# [What is needed]
Write out, word for word, only the data from its first line to the line containing "COL = SC.collection".

— START OF Collected material —

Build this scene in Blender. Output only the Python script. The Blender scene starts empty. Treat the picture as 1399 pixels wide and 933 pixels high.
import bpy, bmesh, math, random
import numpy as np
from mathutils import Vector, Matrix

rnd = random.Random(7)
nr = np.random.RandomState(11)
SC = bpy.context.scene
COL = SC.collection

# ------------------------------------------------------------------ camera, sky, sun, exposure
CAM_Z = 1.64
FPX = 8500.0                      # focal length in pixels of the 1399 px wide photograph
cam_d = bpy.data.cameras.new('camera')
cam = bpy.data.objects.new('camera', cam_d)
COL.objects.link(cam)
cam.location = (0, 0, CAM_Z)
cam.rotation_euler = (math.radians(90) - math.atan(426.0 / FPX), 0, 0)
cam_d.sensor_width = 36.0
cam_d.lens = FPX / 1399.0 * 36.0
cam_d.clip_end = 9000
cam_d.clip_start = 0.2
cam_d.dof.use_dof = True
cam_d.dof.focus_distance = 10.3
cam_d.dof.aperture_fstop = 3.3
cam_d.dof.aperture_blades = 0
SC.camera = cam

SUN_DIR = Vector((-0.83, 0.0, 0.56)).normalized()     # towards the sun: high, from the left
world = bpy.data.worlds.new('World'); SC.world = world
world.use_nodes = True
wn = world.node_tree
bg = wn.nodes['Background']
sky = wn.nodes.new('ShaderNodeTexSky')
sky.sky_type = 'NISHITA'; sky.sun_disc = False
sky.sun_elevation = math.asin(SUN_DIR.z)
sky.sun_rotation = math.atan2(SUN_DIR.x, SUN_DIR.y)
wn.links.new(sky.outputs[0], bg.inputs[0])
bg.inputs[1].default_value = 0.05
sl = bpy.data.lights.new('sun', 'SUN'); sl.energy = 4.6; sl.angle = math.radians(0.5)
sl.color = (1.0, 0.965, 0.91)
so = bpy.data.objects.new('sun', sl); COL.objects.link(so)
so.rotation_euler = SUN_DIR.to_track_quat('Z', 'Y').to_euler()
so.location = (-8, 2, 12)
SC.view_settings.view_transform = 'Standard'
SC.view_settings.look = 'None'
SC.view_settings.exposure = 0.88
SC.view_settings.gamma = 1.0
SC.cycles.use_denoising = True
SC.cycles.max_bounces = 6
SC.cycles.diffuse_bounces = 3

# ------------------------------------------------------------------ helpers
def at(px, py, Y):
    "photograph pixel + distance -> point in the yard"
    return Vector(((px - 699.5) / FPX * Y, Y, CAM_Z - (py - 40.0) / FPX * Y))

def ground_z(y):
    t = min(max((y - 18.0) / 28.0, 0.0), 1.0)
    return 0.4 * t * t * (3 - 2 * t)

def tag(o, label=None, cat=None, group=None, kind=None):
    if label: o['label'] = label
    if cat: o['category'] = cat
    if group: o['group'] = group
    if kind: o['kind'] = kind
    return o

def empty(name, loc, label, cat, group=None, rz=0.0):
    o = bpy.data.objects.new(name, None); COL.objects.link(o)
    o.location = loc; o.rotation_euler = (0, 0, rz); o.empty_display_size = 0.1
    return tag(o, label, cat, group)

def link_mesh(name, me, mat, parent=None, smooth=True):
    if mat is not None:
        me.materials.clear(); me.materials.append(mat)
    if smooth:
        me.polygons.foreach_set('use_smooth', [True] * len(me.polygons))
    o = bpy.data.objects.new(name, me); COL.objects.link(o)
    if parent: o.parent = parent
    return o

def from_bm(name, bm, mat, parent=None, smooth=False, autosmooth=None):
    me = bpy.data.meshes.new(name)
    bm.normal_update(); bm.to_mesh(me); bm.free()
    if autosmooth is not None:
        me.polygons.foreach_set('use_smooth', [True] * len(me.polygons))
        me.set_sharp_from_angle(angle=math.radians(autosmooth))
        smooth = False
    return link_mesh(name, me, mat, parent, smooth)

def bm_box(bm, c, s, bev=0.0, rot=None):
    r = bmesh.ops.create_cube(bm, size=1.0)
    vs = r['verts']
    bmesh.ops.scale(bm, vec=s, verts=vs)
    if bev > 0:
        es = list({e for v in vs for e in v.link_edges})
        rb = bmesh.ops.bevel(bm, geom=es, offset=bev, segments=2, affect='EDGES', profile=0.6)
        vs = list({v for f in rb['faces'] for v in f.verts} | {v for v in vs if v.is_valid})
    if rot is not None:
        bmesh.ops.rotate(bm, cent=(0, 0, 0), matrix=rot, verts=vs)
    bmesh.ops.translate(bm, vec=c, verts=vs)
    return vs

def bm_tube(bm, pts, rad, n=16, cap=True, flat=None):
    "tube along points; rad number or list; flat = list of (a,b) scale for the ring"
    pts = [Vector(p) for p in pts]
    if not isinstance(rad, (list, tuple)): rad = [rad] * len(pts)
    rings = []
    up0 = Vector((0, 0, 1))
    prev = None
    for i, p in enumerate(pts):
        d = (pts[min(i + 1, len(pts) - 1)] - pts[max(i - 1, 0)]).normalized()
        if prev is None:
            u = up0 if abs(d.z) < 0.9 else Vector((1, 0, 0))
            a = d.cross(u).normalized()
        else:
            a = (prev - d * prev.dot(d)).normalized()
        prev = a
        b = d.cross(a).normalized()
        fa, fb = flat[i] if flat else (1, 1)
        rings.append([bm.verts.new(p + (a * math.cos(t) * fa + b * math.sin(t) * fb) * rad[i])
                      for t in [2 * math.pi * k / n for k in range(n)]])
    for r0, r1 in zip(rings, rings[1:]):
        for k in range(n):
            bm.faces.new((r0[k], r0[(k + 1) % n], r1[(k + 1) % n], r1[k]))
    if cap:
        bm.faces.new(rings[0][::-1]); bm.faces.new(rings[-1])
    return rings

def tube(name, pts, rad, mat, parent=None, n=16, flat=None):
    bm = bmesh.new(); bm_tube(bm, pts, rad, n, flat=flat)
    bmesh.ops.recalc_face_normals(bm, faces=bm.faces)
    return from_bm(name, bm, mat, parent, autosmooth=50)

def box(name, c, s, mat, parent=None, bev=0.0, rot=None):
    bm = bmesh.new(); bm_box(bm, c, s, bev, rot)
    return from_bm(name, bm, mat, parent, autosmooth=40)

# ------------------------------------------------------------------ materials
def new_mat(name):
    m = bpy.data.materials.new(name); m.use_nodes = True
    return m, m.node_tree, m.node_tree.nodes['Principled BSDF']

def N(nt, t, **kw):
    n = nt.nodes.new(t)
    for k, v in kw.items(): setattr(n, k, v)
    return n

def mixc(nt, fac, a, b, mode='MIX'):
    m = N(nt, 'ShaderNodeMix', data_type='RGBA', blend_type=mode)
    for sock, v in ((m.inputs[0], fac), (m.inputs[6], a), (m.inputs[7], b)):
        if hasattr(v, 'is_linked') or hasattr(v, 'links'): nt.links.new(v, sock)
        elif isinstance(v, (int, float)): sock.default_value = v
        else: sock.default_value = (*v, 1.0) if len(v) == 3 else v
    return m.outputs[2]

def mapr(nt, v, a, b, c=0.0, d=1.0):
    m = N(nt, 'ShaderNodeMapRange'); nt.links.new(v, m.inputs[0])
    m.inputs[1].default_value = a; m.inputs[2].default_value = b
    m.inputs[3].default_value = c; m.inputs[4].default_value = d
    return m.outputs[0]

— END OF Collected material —

# [Exercise output]
Build this scene in Blender. Output only the Python script. The Blender scene starts empty. Treat the picture as 1399 pixels wide and 933 pixels high.
import bpy, bmesh, math, random
import numpy as np
from mathutils import Vector, Matrix

rnd = random.Random(7)
nr = np.random.RandomState(11)
SC = bpy.context.scene
COL = SC.collection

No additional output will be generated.